教派によって多少異なりますが、一例を説明します。
神父と牧師の普段着の違い
- 神父:詰襟で足元まである黒い学生服のような服装(スータン)
- 牧師:白シャツで基本スーツ
神父と牧師の祭事服の違い
- 神父:スータンの上に白い薄手のガウン(アルバ)を羽織り、さらにストール(ストラ)を羽織り、さらにさらにマント(カズラ)を羽織る
- 牧師:スーツにガウンやストールを羽織ることもある
教派によって服装は様々ですが、どちらかというと神父の方がよりフォーマルな恰好をしています。
牧師の中には、まったくの私服という人もいます。
5.結婚の可否の違い
神父と牧師では結婚の可否も変わってきます。
神父と牧師の結婚についての違い
- 神父:結婚NG
- 牧師:結婚OK
カトリックの神父には結婚が認められていません。
教派によっては結婚している神父もいますが、神父になる前に結婚している場合がほとんどです。

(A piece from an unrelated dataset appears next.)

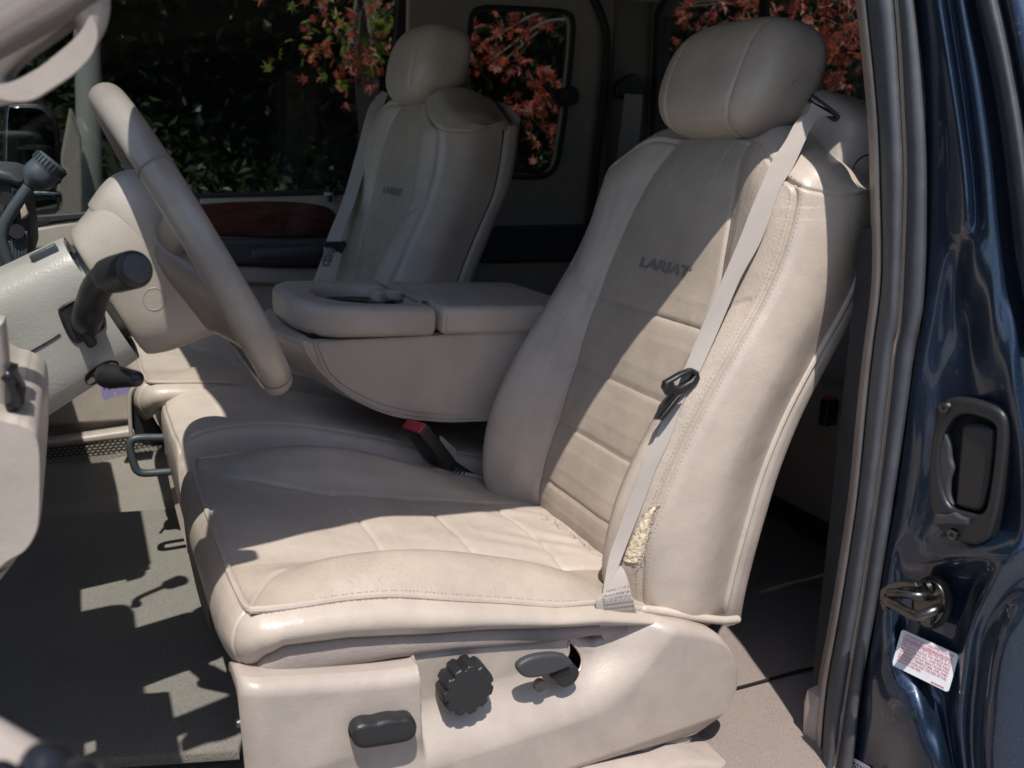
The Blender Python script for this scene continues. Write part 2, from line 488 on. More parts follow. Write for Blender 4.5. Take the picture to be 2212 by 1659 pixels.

神父という職に就いた後に結婚することは基本的にはできません。
一方、プロテスタントの牧師は結婚できます。
牧師はあくまで信者の代表という位置づけのため、一般人と同じように結婚の権利が認められているのです。
「あくまで俗人であるという考え方」の浄土真宗に近しいイメージですね。
結婚式にいるのは神父?牧師?
日本人の多くは無宗派、正確には無自覚の仏教徒であることが多いため、日常生活の中でキリスト教に触れる機会は多くはありません。

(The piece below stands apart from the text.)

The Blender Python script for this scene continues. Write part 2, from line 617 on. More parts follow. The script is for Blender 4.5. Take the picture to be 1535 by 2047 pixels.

そんな日本人でもキリスト教に触れる機会があるとすれば、結婚式ですよね。
教会の場合、永遠の愛を誓うときに仕切ってくれる人がいます。
「この人は神父なの?牧師なの?」と疑問に思ってしまうもの。
その答えは・・・
教会の教派によるが、実質プロテスタントの牧師がほとんどです。
カトリックの神父は、戒律が厳しく、信者以外の結婚式への参加はほぼないとされているからですね。
結婚式の牧師はアルバイトの偽物?
夢をブチ壊すようですが・・・(笑)
雰囲気作りのためだけのアルバイトであることも多いようです。
加えて、これはよく聞く話ですし、私も実際友人から聞いた話で…
「打合せや式が終わってからは、めちゃくちゃ流暢に日本語を話してた」という話。
やはり、あくまでもその場の雰囲気作り要因としての存在なのかもしれません。
まとめ
最後に改めて神父と牧師の違いを比較してみましょう。
神父 | 牧師 | |
---|---|---|
教派(宗派) | カトリック・東方正教会 | プロテスタント |
正式名称 | 司祭 | 牧師 |
呼び名 | 聖職者 | 教役者 |
性別 | 男性のみ | 女性も可 |
服装 | 足元まである黒い学生服のような服装 祭事の時はガウンなど羽織る |
神父よりもフォーマル |
結婚 | 不可 | 可 |
まとめてみると、総じて神父は決まり事が多く、様々な制約があることがわかります。
一方、大衆の代表である牧師はどちらかというと、ゆるい感じの印象です。
神父ではなく牧師という言葉を使うのは、プロテスタントの思想が大きく関係しています。
どちらも一緒としてしまうのではなく、しっかりと使い分けることが大事ですね。